50 Joer d'Land

Fenêtre sur Cour

d'Lëtzebuerger Land vom 07.01.2004

Un demi, un ! Le garçon l’aura compris, un demi-siècle ça s’arrose, même si le millésime 1954, avec son été sibérien, aura été une sale année pour les vignerons qui non seulement ramassaient une immonde piquette, mais assistaient encore aux premiers pas d’une Communauté Européenne qu’ils vouent encore et toujours aux hégémonies. C’est en effet quelques années auparavant que Robert Schuman lança l’idée de la Communauté du Charbon et de l’Acier et bien que l’Union Européenne se retrouve sous peu à 25, les braves Luxembourgeois continuent à parler, avec un mélange de fierté et de méfiance, de ces fonctionnaires de la Ceca qui font grimper les loyers dans leur bonne ville. 

Mais 1954 fut aussi l’année de Rear Window, le chef d’œuvre de Hitchcock où nous voyons un James Stewart, reporter-photographe réduit à l’immobilité par une jambe plâtrée, devenir le témoin intéressé et loquace de ce qui se trame dans son arrière-cour. La plume et le papier furent en cette année-là à Carlo Hemmer ce qu’étaient la caméra et la toile à Hitchcock, et le Land est ainsi devenu, au fil des lustres, le C. B. Jeffries de la basse-cour du Luxembourg, car « chez nous au village aussi, on a de beaux assassinats ».

Notre journal n’a certes jamais été une presse de cour, ni de cœur, et il lui arrive même parfois de regarder côté jardin. « Sortir l’actualité du flou » est, il est vrai, un rêve fou, et le regard de la presse est souvent considéré, comme dans le film de Hitchcock, comme un pouvoir, voire un contre-pouvoir. En 1954 le reporter Jeffries restait cloué dans sa chaise roulante, alors qu’au même moment, le journaliste le plus connu de la planète, Tintin pour ne pas le nommer, s’envoyait sur la lune. Le fondateur de notre hebdomadaire se trouva donc, en cette année, en bonne compagnie.

Hitchcock, Hergé et Hemmer, tout en scrutant l’actualité, en sont devenus aussi ses acteurs en employant par trois fois leur grande Hache, comme aurait dit Perec. L’immobilité de Jeffries face à la bougeotte de Tintin, le journaliste de la rue Glesener ne verse jamais dans l’immobilisme et le Land entend bien encore faire bouger les choses au Luxembourg et, pourquoi pas, ailleurs. Car, à l’image d’un éphémère ministre de Mitterrand et en pesant beaucoup plus, le Land est bien ailleurs, c’est ce qui fait sa faiblesse, c’est ce qui fait aussi sa force.

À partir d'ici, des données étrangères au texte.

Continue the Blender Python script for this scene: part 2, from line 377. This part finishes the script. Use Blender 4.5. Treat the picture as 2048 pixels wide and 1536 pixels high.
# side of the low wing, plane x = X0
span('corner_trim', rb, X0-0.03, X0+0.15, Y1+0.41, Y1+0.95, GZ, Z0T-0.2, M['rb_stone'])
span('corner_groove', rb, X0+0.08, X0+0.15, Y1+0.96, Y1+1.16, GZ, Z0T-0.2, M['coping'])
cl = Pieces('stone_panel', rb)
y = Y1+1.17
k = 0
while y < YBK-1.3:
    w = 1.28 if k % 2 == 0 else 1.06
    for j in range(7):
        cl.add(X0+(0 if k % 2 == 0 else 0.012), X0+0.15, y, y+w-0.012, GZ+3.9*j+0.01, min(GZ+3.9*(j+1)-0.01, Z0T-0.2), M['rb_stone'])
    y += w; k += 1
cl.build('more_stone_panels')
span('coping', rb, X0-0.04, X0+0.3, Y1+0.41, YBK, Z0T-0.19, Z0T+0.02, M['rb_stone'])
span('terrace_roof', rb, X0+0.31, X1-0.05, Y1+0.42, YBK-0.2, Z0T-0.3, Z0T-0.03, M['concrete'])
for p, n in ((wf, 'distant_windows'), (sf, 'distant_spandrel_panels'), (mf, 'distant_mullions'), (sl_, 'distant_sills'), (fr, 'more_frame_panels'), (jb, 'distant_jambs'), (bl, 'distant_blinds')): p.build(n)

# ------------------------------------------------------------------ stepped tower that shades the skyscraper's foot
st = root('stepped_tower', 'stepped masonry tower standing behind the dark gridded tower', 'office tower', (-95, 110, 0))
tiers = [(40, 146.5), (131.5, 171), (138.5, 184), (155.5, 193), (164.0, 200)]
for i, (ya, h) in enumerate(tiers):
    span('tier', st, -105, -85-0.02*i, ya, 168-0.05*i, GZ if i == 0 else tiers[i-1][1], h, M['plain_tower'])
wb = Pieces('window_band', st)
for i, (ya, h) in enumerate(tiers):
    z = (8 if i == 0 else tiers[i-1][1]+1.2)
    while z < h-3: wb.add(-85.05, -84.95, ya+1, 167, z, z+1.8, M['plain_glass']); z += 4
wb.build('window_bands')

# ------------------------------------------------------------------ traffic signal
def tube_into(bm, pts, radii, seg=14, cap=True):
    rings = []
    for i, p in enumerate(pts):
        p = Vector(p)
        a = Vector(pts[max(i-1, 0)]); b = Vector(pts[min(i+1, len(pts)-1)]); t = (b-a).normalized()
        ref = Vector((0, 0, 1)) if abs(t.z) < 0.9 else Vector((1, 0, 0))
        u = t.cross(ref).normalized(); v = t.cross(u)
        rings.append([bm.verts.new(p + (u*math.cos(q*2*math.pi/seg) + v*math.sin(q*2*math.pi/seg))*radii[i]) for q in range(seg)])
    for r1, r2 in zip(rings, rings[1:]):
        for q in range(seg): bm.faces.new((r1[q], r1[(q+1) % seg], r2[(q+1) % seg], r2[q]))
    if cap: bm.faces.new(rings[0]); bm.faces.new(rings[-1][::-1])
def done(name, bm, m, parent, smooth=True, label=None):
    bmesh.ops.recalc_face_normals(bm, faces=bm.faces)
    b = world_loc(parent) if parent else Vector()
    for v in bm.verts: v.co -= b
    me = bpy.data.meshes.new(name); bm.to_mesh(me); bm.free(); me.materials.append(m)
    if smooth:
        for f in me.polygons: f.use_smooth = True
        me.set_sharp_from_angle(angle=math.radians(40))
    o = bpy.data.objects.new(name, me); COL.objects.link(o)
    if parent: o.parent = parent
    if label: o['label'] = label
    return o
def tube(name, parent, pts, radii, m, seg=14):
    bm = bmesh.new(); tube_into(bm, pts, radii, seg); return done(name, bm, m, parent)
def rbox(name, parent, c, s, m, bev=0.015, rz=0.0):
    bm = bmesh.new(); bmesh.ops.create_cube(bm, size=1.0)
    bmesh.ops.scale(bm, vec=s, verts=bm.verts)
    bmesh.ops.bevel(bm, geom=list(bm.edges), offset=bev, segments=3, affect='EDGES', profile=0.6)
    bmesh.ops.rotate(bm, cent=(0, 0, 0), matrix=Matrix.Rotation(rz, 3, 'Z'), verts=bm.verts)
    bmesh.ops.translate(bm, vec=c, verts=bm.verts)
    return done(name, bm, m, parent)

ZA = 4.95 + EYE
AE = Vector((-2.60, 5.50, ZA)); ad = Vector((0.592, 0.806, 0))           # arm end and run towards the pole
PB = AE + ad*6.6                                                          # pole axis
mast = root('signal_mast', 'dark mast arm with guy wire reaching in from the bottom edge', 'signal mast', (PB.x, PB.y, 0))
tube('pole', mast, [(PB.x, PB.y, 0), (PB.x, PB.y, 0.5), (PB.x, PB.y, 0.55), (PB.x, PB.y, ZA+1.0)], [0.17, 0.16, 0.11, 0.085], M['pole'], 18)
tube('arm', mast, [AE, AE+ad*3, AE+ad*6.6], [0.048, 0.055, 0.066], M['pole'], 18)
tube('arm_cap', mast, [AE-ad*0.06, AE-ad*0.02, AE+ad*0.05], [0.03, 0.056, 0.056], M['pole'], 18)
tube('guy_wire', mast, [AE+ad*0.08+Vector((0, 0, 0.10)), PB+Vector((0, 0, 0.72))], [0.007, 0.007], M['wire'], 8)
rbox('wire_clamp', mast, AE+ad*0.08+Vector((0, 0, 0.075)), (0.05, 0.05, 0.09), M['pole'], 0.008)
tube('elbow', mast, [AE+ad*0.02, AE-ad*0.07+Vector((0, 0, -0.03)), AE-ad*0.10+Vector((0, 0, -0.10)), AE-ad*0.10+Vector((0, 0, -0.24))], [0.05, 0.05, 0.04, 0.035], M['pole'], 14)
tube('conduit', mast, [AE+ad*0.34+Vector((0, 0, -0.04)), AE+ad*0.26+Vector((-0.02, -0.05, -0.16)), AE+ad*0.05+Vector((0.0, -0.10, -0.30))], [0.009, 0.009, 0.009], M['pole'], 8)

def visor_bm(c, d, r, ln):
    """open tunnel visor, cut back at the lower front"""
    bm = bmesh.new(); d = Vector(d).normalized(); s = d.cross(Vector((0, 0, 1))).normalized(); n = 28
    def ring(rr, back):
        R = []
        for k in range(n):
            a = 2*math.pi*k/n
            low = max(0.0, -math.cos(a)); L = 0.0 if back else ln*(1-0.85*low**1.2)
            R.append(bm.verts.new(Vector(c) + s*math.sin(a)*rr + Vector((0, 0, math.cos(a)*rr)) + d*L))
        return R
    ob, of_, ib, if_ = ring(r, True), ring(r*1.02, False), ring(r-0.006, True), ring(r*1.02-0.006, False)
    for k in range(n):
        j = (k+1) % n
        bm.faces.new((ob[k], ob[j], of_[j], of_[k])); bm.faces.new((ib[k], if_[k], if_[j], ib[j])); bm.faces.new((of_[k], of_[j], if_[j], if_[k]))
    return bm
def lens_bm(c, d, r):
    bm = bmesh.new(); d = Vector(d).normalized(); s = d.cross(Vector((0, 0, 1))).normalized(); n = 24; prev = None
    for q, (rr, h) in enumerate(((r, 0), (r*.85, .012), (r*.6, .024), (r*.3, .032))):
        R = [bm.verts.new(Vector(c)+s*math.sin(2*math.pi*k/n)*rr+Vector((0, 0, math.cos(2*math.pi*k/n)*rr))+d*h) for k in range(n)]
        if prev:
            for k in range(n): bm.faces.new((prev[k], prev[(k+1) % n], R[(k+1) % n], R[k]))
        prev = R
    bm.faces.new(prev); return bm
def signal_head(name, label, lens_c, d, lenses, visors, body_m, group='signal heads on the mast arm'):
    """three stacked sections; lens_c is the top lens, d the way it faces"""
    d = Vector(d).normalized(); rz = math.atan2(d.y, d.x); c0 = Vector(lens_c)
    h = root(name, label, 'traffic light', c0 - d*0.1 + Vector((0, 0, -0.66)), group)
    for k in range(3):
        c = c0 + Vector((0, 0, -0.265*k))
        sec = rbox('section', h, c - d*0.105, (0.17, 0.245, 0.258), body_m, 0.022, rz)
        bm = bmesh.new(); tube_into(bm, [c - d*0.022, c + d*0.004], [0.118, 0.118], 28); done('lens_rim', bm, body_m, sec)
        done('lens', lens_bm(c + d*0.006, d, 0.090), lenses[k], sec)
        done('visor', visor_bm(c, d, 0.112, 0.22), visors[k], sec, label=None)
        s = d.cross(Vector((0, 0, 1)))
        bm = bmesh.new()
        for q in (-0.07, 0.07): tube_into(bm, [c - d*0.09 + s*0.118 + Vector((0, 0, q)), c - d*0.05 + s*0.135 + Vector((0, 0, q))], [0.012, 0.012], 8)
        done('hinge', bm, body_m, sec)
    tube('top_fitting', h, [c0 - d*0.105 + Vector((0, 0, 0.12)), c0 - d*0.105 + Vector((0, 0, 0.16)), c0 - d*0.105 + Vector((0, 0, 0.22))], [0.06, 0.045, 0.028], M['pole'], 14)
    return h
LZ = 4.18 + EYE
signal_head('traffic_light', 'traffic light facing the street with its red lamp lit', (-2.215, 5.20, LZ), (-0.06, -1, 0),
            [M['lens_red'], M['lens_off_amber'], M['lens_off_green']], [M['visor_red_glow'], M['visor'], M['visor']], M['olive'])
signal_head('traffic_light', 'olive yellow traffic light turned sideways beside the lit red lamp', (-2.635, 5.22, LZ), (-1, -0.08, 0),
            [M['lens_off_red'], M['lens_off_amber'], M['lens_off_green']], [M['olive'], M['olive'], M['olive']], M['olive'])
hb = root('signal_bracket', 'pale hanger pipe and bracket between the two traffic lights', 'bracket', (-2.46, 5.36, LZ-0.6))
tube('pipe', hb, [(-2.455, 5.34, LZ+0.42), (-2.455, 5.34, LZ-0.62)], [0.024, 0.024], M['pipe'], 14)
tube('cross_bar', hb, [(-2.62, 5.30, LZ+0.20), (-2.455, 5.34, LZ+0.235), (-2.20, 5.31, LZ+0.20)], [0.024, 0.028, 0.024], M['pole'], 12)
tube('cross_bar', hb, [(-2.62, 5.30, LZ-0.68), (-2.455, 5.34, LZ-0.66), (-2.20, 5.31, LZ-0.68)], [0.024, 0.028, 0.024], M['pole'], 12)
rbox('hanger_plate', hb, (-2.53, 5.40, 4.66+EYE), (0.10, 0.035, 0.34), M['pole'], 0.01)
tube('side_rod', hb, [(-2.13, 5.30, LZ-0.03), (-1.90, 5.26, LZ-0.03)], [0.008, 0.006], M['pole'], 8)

Mais voilà, la cinquantaine est aussi l’âge de la « midlife-crisis », et depuis Hippocrate nous savons que la crise est un moment éminemment fécond qui appelle le deuil des années révolues comme la mise en question des engagements passés et présents, conditio sine qua non pour un développement adulte.

D’aucuns choisissent, dans ces années, de s’épancher sur le divan d’Yvan pour en savoir un peu plus sur leur identité et leur histoire. La psychanalyse du Land pourrait s’ouvrir ainsi sur le lamento de se faire taxer régulièrement de porte-parole du capital et/ou de tel parti bourgeois.

La Cassandre de l’éditorial, chaque semaine, patiemment, inlassablement défait cependant cette toile de Pénélope en mettant à jour le clivage névrotique du journal qui parle plusieurs langues, au risque de ne jamais atteindre, hélas, cette frange de lecteurs potentiels qui ne s’expriment qu’en un seul idiome. « Le Lëtzebuerger Land, combien de colonnes ? », avait coutume de dire Staline.

Les signatures en H, comme tant d’autres, continuent d’honorer la profession en signant dans nos pages des textes, des aveux, des cris, des lapsus qui témoignent de la quête tourmentée d’une équipe qui, tel Sisyphe, roule imperturbablement sa pierre vers le sommet de la vérité, avec un v minuscule, mais non mineur. Or, nous savons depuis Camus que Sisyphe est un être foncièrement heureux.